- Miastu z taką tradycją i historią należy się szacunek – mówił do mieszkańców Szczytna i powiatu ubiegający się o reelekcję Prezydent RP Andrzej Duda. W spotkaniu z nim w małej sali szkoły muzycznej mogło uczestniczyć ponad 200 osób. Drugie tyle musiało odejść z kwitkiem.
Wizytę w Szczytnie prezydent Duda rozpoczął od spotkania z kadrą i studentami WSPol. Policjantom podziękował za codzienną, pełną wyzwań i trudu służbę na rzecz państwa i jego obywateli. Podkreślał jak ważny dla niego jest poziom życia Polaków, zauważając, że to nie tylko kwestia pieniędzy. - Liczy się także to, czy jest bezpiecznie, a to oznacza dobrze wyposażoną policję, straż pożarną, straż graniczną i wojsko – mówił prezydent. Na zakończenie, w związku ze zbliżającym się Dniem Kobiet, wręczył obecnym na spotkaniu paniom symbolicznego kwiatka.

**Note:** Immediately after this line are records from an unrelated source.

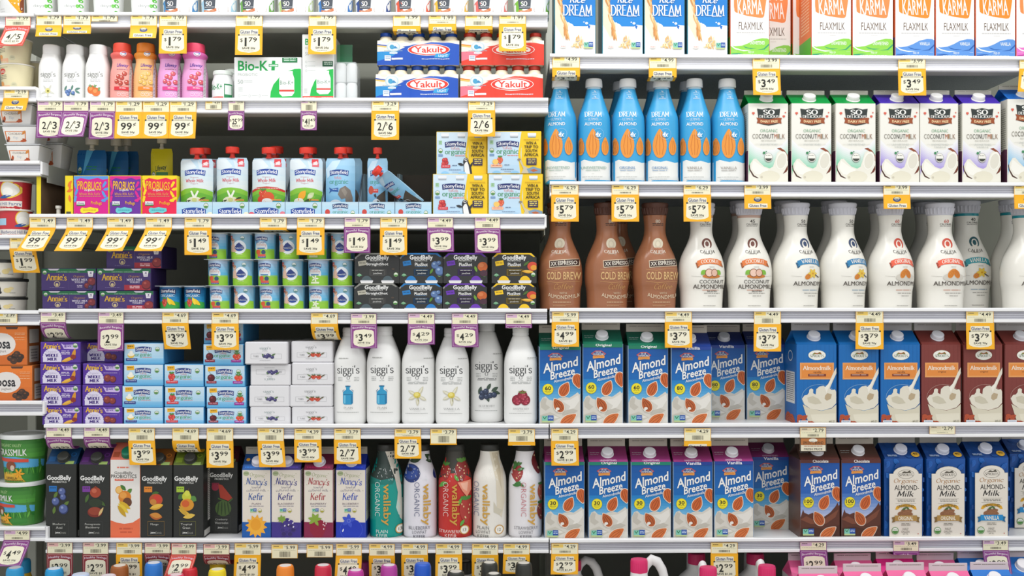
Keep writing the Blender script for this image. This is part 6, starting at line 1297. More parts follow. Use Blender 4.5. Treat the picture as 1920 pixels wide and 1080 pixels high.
put('clr', clear_pack, 'clear wrapped pack of white bottles beside the upright box', 'bottle pack', 627.5, 669, 116, 'S2', dy=.012)
g = 'five bottle drink packs on the second left-hand shelf'
zt = put('ykb', five_pack('#1a52b8', '#2a90d0', True), 'blue drink pack at the bottom of its stack', 'drink pack', 704, 859, 122, 'S2', group=g)
put('ykb', None, 'blue drink pack on top of its stack', 'drink pack', 707, 861, 60, 'S2', zb=zt, group=g)
zt = put('ykr', five_pack('#e2402c', '#f0788a', False), 'red drink pack at the bottom of its stack', 'drink pack', 863, 1018, 122, 'S2', group=g)
put('ykr', None, 'red drink pack on top of its stack', 'drink pack', 865, 1020, 60, 'S2', zb=zt, group=g)
# third left shelf
def hollow_box():
    w, h, d = 70*U, 72*U, .15; b = MB(); y = mat('#f0d81e', .45); br = mat('#7a6248', .8, noise=.1, scale=30); t = .0012
    b.box(-w/2, -w/2+t, 0, d, 0, h, br); b.box(-w/2, -w/2+.010, -.0012, 0, 0, h, y); b.box(w/2-t, w/2, 0, d, 0, h*.98, br); b.box(w/2-.018, w/2, -.0012, 0, 0, h*1.02, y)
    b.box(-w/2, w/2, d-t, d, 0, h*1.04, br); b.box(-w/2, w/2, 0, d, 0, t, br)
    A = Art(0, 0, 40, 170)
    for yy, r_ in ((30, 50), (60, 20), (95, 100), (40, 90)): A.leaf(24, yy, 34, 14, r_, '#ec7a2c')
    A.rect(6, 150, 30, 162, '#4a4a3a'); b.art(A, .018, h, lambda u, v, o: (u, -.0012-o, v), x0=w/2-.018)
    return proto('display_tray', [('tray', b.mesh('tray'))], w, h, 0, 0, h)
put('hollow', hollow_box, 'emptied yellow display box with brown inside at the shelf end', 'display box', 69, 137, 331, 'S3')
def spout_bit():
    b = MB(); m = mat('#e6e2d6', .4); b.lathe([(.004, 0), (.012, .001), (.012, .004), (.006, .006), (.006, .016), (.009, .018), (.009, .024)], m, 24)
    for a in range(4): b.box(*sorted((0.0, .016*math.cos(a*PI/2+.6))), *sorted((0, .016*math.sin(a*PI/2+.6))), .001, .004, m, .0006)
    return proto('loose_spout_cap', [('cap', b.mesh('loose_spout_cap', 30))], .032, .024, .012, 0, .024)
put('spout', spout_bit, 'loose white spout cap lying in the emptied yellow box', 'cap', 104, 124, 382, 'S3', dy=.03, h=.024, zb=DECK['S3'][0]+.0015, rot=20)
g = 'kefir pouch boxes on the third left-hand shelf'
for a, b, k, t in ((137.5, 204, 'm', 'magenta kefir pouch box with blue splashes'), (205, 265, 'p', 'purple kefir pouch box between the magenta and red ones'), (266, 332, 'r', 'red kefir pouch box with yellow splashes')):
    put('bug'+k, bug_box(k), t, 'box', a, b, 329, 'S3', group=g)
def tall_pouch(kind):
    def build():
        p = pouch(kind, '#d8d2c4')(); return p
    return build
g = 'upright pouches behind the kefir boxes'
put('poub', tall_pouch('b'), 'blue pouch with a pale spout standing behind the magenta box', 'pouch', 145, 200, 282, 'S3', dy=.135, group=g)
put('pouy', tall_pouch('y'), 'yellow pouch with a pale spout standing behind the red box', 'pouch', 283, 324, 279, 'S3', dy=.135, group=g)
for i, x in enumerate((195, 214)): put('poub', None, f'blue pouch in the shade, {("beside the front blue one", "second one along behind the purple box")[i]}', 'pouch', x, x+46, 284, 'S3', dy=.18+.04*i, group=g)
gt = 'pale blue display trays of pouches'; gp = 'yogurt pouches in the display trays'
for i, (a, b, k, t) in enumerate(((331, 398, 'v', 'beside the red pouch box'), (398.5, 466, 'v', 'second along, holding a vanilla pouch'), (467, 534, 's', 'with strawberries printed at its corners'), (535, 602.5, 'p', 'holding the pouch with an orange pear print'), (603.5, 672, 'y', 'holding the blue pouch with a dog print'), (673, 740, 'y', 'holding the upright strawberry pouch'), (741, 809, 'y', 'with the toppled pouch, beside the smoothie packs'))):
    put('tray'+k, tray(k), 'pale blue display tray '+t, 'display tray', a, b, 378.5, 'S3', group=gt)
for i, (a, b, k, dy, y, t) in enumerate(((339, 400, 'v', .027, 298, 'pouch with vanilla flower beside the red box'), (407, 465, 'v', .03, 296, 'pouch with vanilla flower in the second tray'), (473, 536, 's', .027, 297, 'pouch with strawberries in the third tray'), (544, 605, 'p', .027, 297, 'pouch with orange pear in the fourth tray'), (611, 666, 'u', .03, 297, 'blue pouch with a grey dog print'), (689, 727, 'w', .03, 297, 'narrow blue pouch with a strawberry print, upright'), (353, 412, 'v', .075, 298, 'pouch behind the first vanilla one'), (484, 545, 's', .075, 297, 'pouch just behind the strawberry one'), (490, 548, 's', .115, 296, 'pouch at the back of the strawberry tray'), (617, 679, 'u', .075, 297, 'blue pouch just behind the dog print one'), (552, 611, 'p', .085, 297, 'pouch behind the orange pear one'))):
    put('pouch'+k, pouch(k), 'red capped yogurt '+t, 'pouch', a, b, y, 'S3', dy=dy, zb=DECK['S3'][0]+.0012, group=gp, rot=(0, 3, -2, 2, 0, 0, 5, -3, 4, 2, 3)[i])
put('pouchw', None, 'red capped yogurt pouch toppled over in its tray', 'pouch', 735, 790, 297, 'S3', dy=.05, zb=DECK['S3'][0]+.03, group=gp)
o = [x for x in bpy.data.objects if x.get('label') == 'red capped yogurt pouch toppled over in its tray'][0]
o.location = (wx(782, .03), .030, wz(384, 790, .03)); o.scale = (.72, .8, .85)
o.rotation_euler = (Matrix.Rotation(math.radians(-50), 3, 'Y') @ Matrix.Rotation(math.radians(22), 3, 'X') @ Matrix.Rotation(math.radians(-50), 3, 'Z')).to_euler()
g = 'smoothie packs on the third left-hand shelf'
z1 = put('smr', smoothie_pack('r'), 'pale blue smoothie pack with penguin at the bottom of its stack', 'multipack', 811.5, 914.5, 326, 'S3', group=g)
z2 = put('smp', smoothie_pack('p'), 'pale blue smoothie pack with peach at the bottom of its stack', 'multipack', 915.5, 1018, 326, 'S3', group=g)
put('smr', None, 'pale blue smoothie pack with penguin on top, in the shade', 'multipack', 818, 913, 246.5, 'S3', dy=.02, zb=z1, group=g)
put('smp', None, 'pale blue smoothie pack with peach on top of its stack', 'multipack', 913.5, 1015, 246, 'S3', zb=z2, group=g)
# fourth left shelf
g = 'purple yogurt multipacks on the fourth left-hand shelf'
z1 = put('bunb', bunny_pack('b'), 'purple yogurt pack with dark berries at the bottom of its stack', 'multipack', 79, 180, 545, 'S4', group=g)
put('bunb', None, 'purple yogurt pack with dark berries on top of its stack', 'multipack', 77, 180, 503, 'S4', zb=z1, group=g)
z1 = put('bunr', bunny_pack('r'), 'purple yogurt pack with red band at the bottom of three', 'multipack', 186, 288, 545, 'S4', group=g)
z1 = put('bunr', None, 'purple yogurt pack with red band in the middle of three', 'multipack', 181, 283, 503, 'S4', zb=z1, group=g)
put('bunr', None, 'purple yogurt pack with red band topmost of three, set back', 'multipack', 199, 303, 461, 'S4', dy=.03, zb=z1, group=g)
g = 'yogurt cup packs on the fourth left-hand shelf'
put('cupf', cup_pack('f', 'f'), 'pack of blue yogurt cups with strawberries and bananas', 'yogurt pack', 291, 383, 536, 'S4', dy=.012, group=g)
zs = {}
RW = ('bottom', 'middle', 'top')
for r, (y, xs) in enumerate(((535.5, (386, 480, 573)), (486, (383, 477, 572)), (436, (380, 471, 569)))):
    for j, x in enumerate(xs):
        k = ('ab', 'ab', 'wb')[j]
        zs[j] = put('cup'+k, cup_pack(*k), f'pack of baby yogurt cups, {RW[r]} row, {("beside the empty gap", "in the middle stack", "beside the black shot packs")[j]}', 'yogurt pack', x, x+90, y, 'S4', dy=.008+.004*r, zb=zs.get(j), group=g)
g = 'black probiotic shot packs on the fourth left-hand shelf'
for i, (a, b, k) in enumerate(((664, 747.5, ('#8a8a84', 'S', '')), (748, 829, ('#1f7ac0', 'P', 'blu')), (830, 913, ('#6a34b0', 'P', 'pom')), (921, 1005, ('#f0c41e', 'P', 'man')))):
    t = ('plain black shot pack', 'black and blue shot pack', 'black and violet shot pack', 'black and yellow shot pack')[i]
    z1 = put('sh%d' % i, shot_pack(*k), t+' at the bottom of its stack', 'multipack', a, b, 531, 'S4', group=g)
    put('sh%d' % i, None, t+' on top of its stack', 'multipack', a+1, b+1, 474, 'S4', zb=z1, group=g)
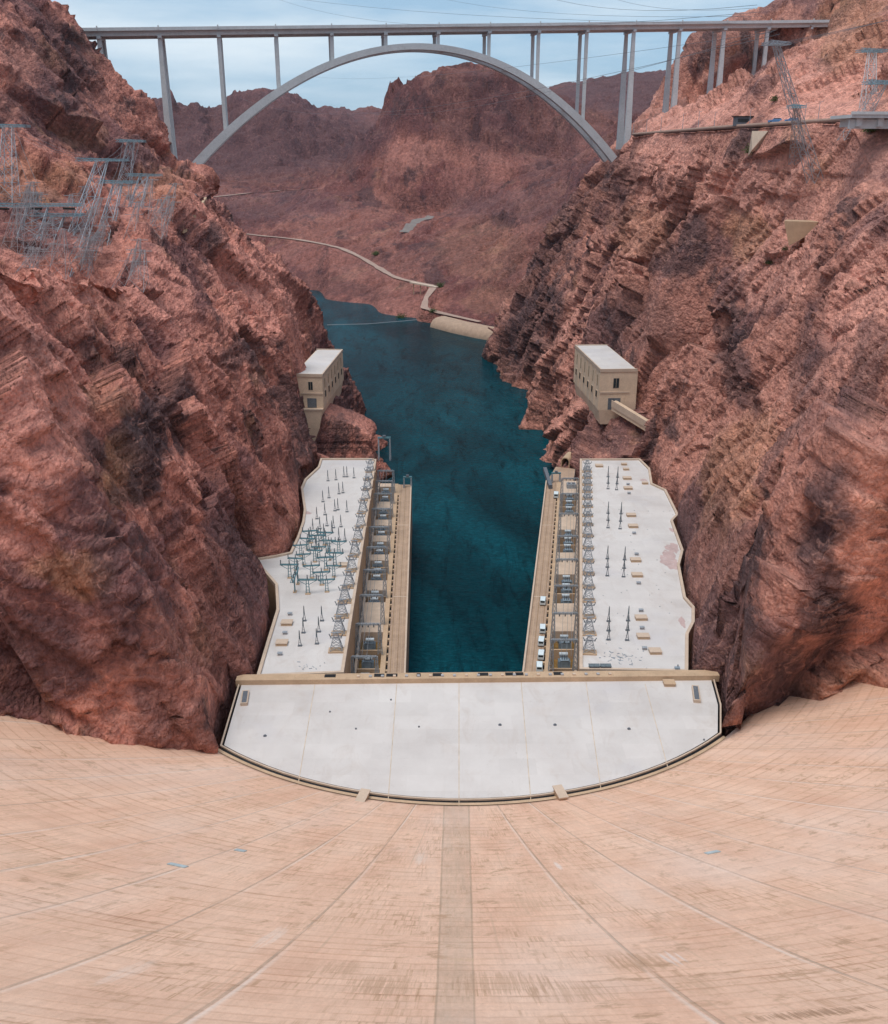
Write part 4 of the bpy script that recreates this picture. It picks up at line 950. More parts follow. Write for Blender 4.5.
for ci, col in enumerate((((300, 646), (303.5, 633), (304.5, 621)), ((317, 644), (319, 632), (322, 621)))):
    for k, (px, py) in enumerate(col):
        post(at_z(px, py, ROOF), f"grey insulator post, {('near', 'middle', 'far')[k]} one, {('cliff side', 'tower side')[ci]} of the left roof near the dam", 'insulator posts on the left roof')
far_l = [(328, 481), (336, 480), (344, 477), (347, 477), (354, 478), (323, 502), (329, 498), (339, 494), (343, 493), (317, 519), (325, 515), (335, 511), (338, 510), (347, 512), (324, 536), (332, 533), (333.5, 528), (316, 549), (309, 541), (321, 541), (327, 526), (341, 527), (339, 540), (345, 541), (320, 529), (313, 531)]
far_l.sort(key=lambda q: -q[1])
for i, (px, py) in enumerate(far_l):
    post(at_z(px, py, ROOF), f"grey insulator post beyond the teal frames on the left roof, {ORD[i]} counting from the dam", 'insulator posts on the left roof', 0, .85)

# ------------------------------------------------------------------ teal switch frames on the left roof
def make_frame(label, group):
    r = empty('switch_frame', (0, 0, 0), label, 'switch frame', group)
    MB().box(-.9, -.6, 0, .9, .6, .3).build('footing', 'tan', r)
    m_ = MB()
    for x in (-.35, .35): m_.bar((x * 1.7, 0, .3), (x, 0, 5.2), .26)
    for z in (1.5, 2.7, 3.9): m_.bar((-.5, 0, z), (.5, 0, z), .14)
    m_.build('mast', 'teal', r)
    m_ = MB(); m_.bar((-3.4, 0, 5.2), (3.4, 0, 5.2), .34); m_.bar((-3.4, .9, 5.2), (3.4, .9, 5.2), .2)
    for x in (-3.3, -1.1, 1.1, 3.3): m_.bar((x, 0, 5.2), (x, .9, 5.2), .16)
    m_.bar((-3.3, 0, 5.2), (-.3, 0, 3.4), .14); m_.bar((3.3, 0, 5.2), (.3, 0, 3.4), .14); m_.build('cross_beam', 'teal', r)
    for x in (-3.1, 0, 3.1):
        m_ = MB()
        for q in range(5): m_.cyl((x, .2, 5.35 + q * .36), (x, .2, 5.62 + q * .36), .24, .12, 6)
        m_.build('insulator', 'insulator', r)
    return r
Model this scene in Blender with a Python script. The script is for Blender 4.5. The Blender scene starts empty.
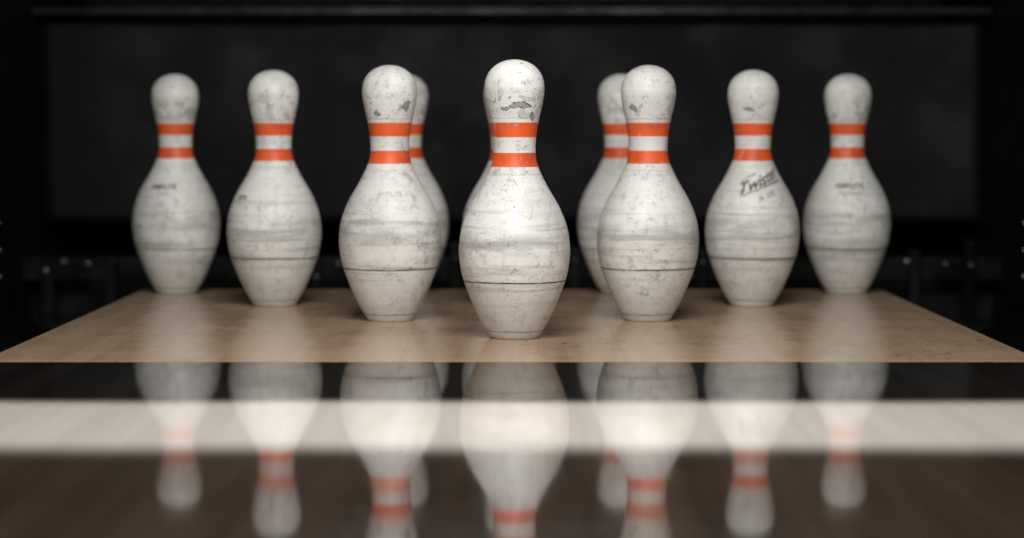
import bpy, bmesh, math, random
from mathutils import Vector
random.seed(4)
S=bpy.context.scene
S.view_settings.view_transform='Standard'
S.view_settings.look='None'
IN=0.0254
FPX=2131.0; CAMY=-2.92; CAMH=0.289
WX=1.26

# ---------------- node helpers ----------------
class NT:
    def __init__(s,name):
        s.m=bpy.data.materials.new(name); s.m.use_nodes=True
        s.t=s.m.node_tree; s.b=s.t.nodes['Principled BSDF']
    def n(s,typ,**kw):
        x=s.t.nodes.new(typ)
        for k,v in kw.items(): setattr(x,k,v)
        return x
    def put(s,sock,v):
        if isinstance(v,bpy.types.NodeSocket): s.t.links.new(v,sock)
        elif isinstance(v,(tuple,list)) and len(v)==3 and sock.type=='RGBA': sock.default_value=(*v,1)
        else: sock.default_value=v
    def math(s,op,a,b=0.0,c=0.0,clamp=False):
        x=s.n('ShaderNodeMath',operation=op,use_clamp=clamp)
        s.put(x.inputs[0],a); s.put(x.inputs[1],b); s.put(x.inputs[2],c); return x.outputs[0]
    def step(s,v,lo,hi,a=0.0,b=1.0):
        x=s.n('ShaderNodeMapRange',clamp=True,interpolation_type='SMOOTHSTEP')
        s.put(x.inputs[0],v); s.put(x.inputs[1],lo); s.put(x.inputs[2],hi); s.put(x.inputs[3],a); s.put(x.inputs[4],b)
        return x.outputs[0]
    def mix(s,f,a,b):
        x=s.n('ShaderNodeMix',data_type='RGBA')
        s.put(x.inputs[0],f); s.put(x.inputs[6],a); s.put(x.inputs[7],b); return x.outputs[2]
    def noise(s,vec,scale,detail=3,rough=.55,dist=0):
        x=s.n('ShaderNodeTexNoise')
        s.put(x.inputs['Vector'],vec); x.inputs['Scale'].default_value=scale
        x.inputs['Detail'].default_value=detail; x.inputs['Roughness'].default_value=rough
        x.inputs['Distortion'].default_value=dist
        return x.outputs['Fac']
    def mapv(s,vec,scale,loc=(0,0,0)):
        x=s.n('ShaderNodeMapping'); s.put(x.inputs[0],vec)
        x.inputs['Scale'].default_value=scale; x.inputs['Location'].default_value=loc; return x.outputs[0]
    def bump(s,h,strength,dist=0.001):
        x=s.n('ShaderNodeBump'); s.put(x.inputs['Height'],h)
        x.inputs['Strength'].default_value=strength; x.inputs['Distance'].default_value=dist
        s.t.links.new(x.outputs[0],s.b.inputs['Normal'])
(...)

BEZSKUTECZNIE CZEKALI NA DESZCZU
Ze szkoły policji prezydent udał się do sali koncertowej szkoły muzycznej, gdzie czekali już na niego mieszkańcy miasta i powiatu. Najbardziej zapobiegliwi stawili się przed salą już dwie godziny wcześniej, zdając sobie sprawę, że może zabraknąć miejsc. Sala bowiem może pomieścić jedynie 230 osób. I rzeczywiście niemal drugie tyle nie zostało wpuszczonych do środka ze względów bezpieczeństwa. Bezskutecznie czekali pod parasolami pod bramą. Im prezydent w pierwszych słowach dziękował szczególnie serdecznie: - Jestem wdzięczny, że państwo czekali na deszczu, żeby się ze mną spotkać chociaż tę chwilę.
PROGRAM NA DRUGĄ KADENCJĘ
Prezydent zapowiedział, że w przypadku wyboru na drugą kadencję, będzie kontynuował politykę wzmacniania państwa, w tym regionów, które do tej pory były „zaniedbane, zapomniane, wręcz z premedytacją niszczone”. Tu jako przykład podał Warmię i Mazury, które żyją głównie z turystów, ale tylko przez 2-3 miesiące w roku. Dlatego konieczne są inwestycje zmierzające do likwidacji wykluczenia komunikacyjnego.